Sunday, March 5, 2017

Opportunities for Doctoral Students to Speak at Regional Conferences

There are so many advantages to going to professional conferences from the networking and exchange of ideas and research results to seeing new places and even practicing your public speaking skills.

It is especially important for doctoral students to have opportunities to present at conferences.

Our major professional conferences usually take place only once a year from the INFORMS conference to the POMS conference. However, if you keep your eyes open you might find that there are conference opportunities in your region. Sometimes you may even still be able to sleep in your bed.

For example, 6 years ago we co-organized the First (and so far the only) Northeast Regional INFORMS conference at UMass Amherst. 

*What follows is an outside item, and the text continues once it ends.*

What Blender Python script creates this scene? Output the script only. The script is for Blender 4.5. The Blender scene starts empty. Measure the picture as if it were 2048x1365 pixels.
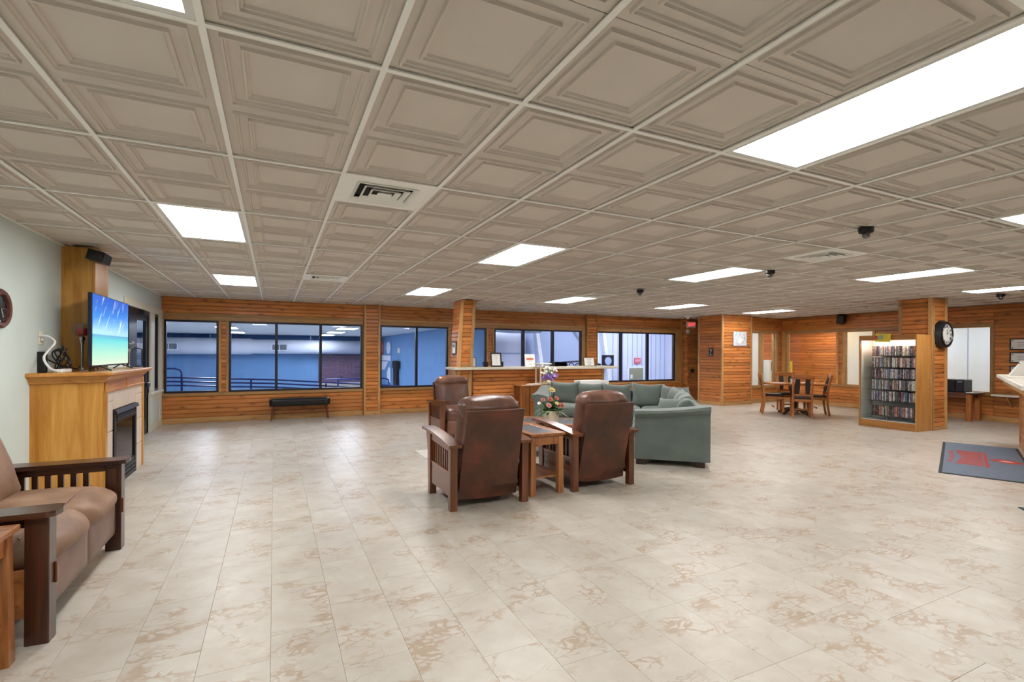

We had a blast. With a team that included Professor Hari Balasubramanian of the Mechanical and Industrial Engineering Department at UMass Amherst and Dr. Les Servi of MITRE, plus a lot of help from the wonderful UMass Amherst INFORMS Student Chapter, the conference was a big success. It took place in May with flowers blooming. Plenary addresses were delivered by Dr. Brenda Dietrich of IBM, Professor Alex "Sandy" Pentland of the MIT's Media Lab, and Professor David Simchi-Levi of MIT. Dietrich spoke on a Smarter Planet; Pentland on Building A Nervous System for Humanity: Making Health, Financial, Logistics, and Transportation Networks Work; and Simchi-Levi on Flexibility - From Theory to Practice. Tutorials were given on Transforming U.S. Army Supply Chains and Modern Design of Experiments - Recent Advances in Screening Methods. In addition, panels were organized on: The Academic Job Search Process, Research in Academia and Industry, and How to Run a Successful INFORMS Student Chapter.

The Isenberg School of Management Dean Dr. Mark A. Fuller provided welcoming remarks.  Mary Magrogan of INFORMS and Tracy Byrnes (now Cahall) of  INFORMS came out to support us and were a great help.

I posted some photos from this conference on this blog. 

When I saw that the Decision Sciences Institute (DSI) would be holding its Northeast Conference (NEDSI) this month in Springfield, Massachusetts, I thought that this would be a nice opportunity for doctoral students in Management Science at the Isenberg School to present their work. Some of my former doctoral students have presented at DSI but I have never been to this conference.

Springfield is only about 30 minutes from Amherst, Massachusetts and is the site of the Basketball Hall of Fame, some wonderful museums, and the Dr Seuss National Memorial Sculpture Garden.
The chair of the NEDSI conference is Dr. Minoo Tehrani of Roger Williams University, where one of our former doctoral students, Dr. Farbod Farhadi, is on the faculty of its business school. The university is located in beautiful Rhode Island on the ocean.

The NEDSI conference brochure was posted online today with the program.

My group will be presenting 3 papers there:

1. A Game Theory Model for Freight Service Provision Security Investments for High Value Cargo, which I co-authored with my doctoral student, Shivani Shukla, my former doctoral student, Dr. Sara Saberi, now a professor at the Foisie School of Business at WPI, and Professor Ladime S. Nagurney of the University of Hartford. Shivani will be presenting this paper.

2.  Supply Chain Network Capacity Competition with Outsourcing: A Variational Equilibrium Framework, co-authored with my doctoral student, Deniz Besik, and former doctoral student, Dr. Min Yu, now Professor at the Pamplin School of Business at the University of Portland. This paper is now in press in the Journal of Global Optimization. Deniz will present the paper.

3. Competition for Blood Donations: A Nash Equilibrium Network Framework, co-authored with doctoral student Pritha Dutta, whose dissertation I am co-chairing. Pritha will present our paper.

There will be a banquet on Saturday, as part of the conference, which will be a nice reward for the doctoral students' hard work!